Home » How to Insure Your New Valentine’s Day Jewelry
February 13, 2013

How to Insure Your New Valentine’s Day Jewelry

If you just look at its surface, you can see that jewelry is made up of precious gems and metals. But if you take a deeper look—into the lives behind the jewelry—you can see its additional, and staggering, significance in our lives. A ring symbolizes a husband and wife’s pledge to build a life together, a gold bracelet demonstrates parents’ love for their daughter as she enters adulthood, or an antique heirloom brooch represents a family’s legacy, lovingly passed down through multiple generations. Losing jewelry, or having it damaged or stolen, often hurts us more than the loss of a television or a wallet because not only must we cope with the loss of an item of financial value, we also must grapple with the loss of a cherished memory and tangible representation of emotion.
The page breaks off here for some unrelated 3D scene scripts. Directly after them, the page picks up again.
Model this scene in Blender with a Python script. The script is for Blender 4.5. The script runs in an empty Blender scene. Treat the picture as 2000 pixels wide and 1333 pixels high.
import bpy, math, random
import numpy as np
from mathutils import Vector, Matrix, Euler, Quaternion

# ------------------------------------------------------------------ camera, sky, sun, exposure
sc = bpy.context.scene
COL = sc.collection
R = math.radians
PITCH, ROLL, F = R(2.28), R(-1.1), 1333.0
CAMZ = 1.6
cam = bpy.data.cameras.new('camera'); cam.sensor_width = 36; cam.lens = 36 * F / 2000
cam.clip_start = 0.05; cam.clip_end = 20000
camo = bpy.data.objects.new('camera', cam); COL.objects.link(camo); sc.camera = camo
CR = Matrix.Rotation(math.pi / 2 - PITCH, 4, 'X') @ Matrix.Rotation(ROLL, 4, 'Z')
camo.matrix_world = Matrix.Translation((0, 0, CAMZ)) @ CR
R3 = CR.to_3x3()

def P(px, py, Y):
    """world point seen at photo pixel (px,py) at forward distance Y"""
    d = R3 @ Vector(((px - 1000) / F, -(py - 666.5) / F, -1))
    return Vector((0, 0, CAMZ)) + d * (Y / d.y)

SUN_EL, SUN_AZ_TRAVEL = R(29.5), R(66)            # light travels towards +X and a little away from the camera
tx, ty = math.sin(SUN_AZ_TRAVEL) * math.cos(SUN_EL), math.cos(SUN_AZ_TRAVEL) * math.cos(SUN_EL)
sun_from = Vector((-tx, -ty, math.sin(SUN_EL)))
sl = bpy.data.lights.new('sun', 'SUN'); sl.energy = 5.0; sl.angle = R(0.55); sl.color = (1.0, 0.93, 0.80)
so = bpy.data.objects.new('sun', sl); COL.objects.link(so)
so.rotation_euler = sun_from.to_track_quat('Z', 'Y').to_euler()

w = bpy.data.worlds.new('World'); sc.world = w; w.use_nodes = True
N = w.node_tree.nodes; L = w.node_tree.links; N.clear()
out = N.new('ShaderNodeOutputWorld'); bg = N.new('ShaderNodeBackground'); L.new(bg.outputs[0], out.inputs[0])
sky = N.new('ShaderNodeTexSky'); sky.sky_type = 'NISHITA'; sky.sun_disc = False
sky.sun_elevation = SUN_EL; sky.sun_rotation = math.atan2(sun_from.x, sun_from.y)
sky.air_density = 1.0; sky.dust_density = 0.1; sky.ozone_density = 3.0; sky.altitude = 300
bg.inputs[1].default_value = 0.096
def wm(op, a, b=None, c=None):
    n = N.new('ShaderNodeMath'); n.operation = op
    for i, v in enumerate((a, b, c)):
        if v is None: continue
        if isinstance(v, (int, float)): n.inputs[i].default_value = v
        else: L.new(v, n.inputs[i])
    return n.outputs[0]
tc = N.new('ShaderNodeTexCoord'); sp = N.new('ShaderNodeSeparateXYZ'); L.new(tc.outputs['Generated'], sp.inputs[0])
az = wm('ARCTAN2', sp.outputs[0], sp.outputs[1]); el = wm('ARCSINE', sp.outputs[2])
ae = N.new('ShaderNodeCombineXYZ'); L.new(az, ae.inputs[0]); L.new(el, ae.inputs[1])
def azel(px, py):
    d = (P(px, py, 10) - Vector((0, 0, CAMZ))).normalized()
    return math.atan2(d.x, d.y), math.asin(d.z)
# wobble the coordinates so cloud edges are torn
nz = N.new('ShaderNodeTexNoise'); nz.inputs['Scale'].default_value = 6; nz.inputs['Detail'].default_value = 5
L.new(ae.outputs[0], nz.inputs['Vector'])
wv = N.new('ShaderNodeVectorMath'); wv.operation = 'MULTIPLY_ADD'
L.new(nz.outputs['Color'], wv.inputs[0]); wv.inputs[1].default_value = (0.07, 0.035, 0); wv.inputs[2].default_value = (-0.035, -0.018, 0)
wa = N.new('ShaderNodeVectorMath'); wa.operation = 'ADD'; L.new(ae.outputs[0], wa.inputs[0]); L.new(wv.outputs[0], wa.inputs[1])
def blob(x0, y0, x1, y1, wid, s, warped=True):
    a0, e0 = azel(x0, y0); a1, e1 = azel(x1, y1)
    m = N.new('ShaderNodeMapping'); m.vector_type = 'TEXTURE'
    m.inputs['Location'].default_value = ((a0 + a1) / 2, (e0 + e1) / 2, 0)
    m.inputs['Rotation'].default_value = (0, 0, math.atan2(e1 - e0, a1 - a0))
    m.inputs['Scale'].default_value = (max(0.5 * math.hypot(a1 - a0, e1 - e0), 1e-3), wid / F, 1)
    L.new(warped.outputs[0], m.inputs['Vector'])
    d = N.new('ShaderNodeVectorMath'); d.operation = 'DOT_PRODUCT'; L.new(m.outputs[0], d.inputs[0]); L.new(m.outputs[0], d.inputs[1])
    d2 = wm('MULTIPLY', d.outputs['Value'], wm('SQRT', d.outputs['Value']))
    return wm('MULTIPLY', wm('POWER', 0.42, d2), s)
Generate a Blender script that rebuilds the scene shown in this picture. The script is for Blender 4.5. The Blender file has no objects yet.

Fortunately, a jewelry insurance policy can go a long way toward mitigating the loss.

Wear your jewelry without the worry of loss.

Homeowner’s insurance policies usually cap the maximum amount paid out for jewelry. If your jewelry carries a value higher than the maximum amount specified in the policy, you will want to schedule your jewelry on your policy. To schedule your jewelry, you will provide an itemized list to your insurance agent of each piece of jewelry and its value. You will also want to ensure that each and every piece of jewelry you own is appraised to its full value and thoroughly photographed and documented in case of theft or loss. 

It is recommended that you have your jewelry pieces independently appraised. Some jewelry insurers require policyholders to have jewelry valued at over a certain amount, such as $50,000, appraised. But the danger in not knowing the exact value of your pieces is that you could pay too much in insurance premiums or find yourself with too little coverage on the unfortunate day that have to make a claim. 

Your agent or insurance company can help you find approved appraisers and can let you know if there are any certifications that they require an appraiser to hold before they will accept their appraisal. Other important questions to ask of your agent include whether you will have to pay a deductible, whether jewelry is covered everywhere (such as when worn or transported during international travel), and whether the jewelry will be replaced or you will be reimbursed with cash in case of loss. 

Some antique or one-of-a-kind jewelry items are irreplaceable, but your insurance policy should reimburse you with the funds you need to create a new legacy, and new memories with your loved ones.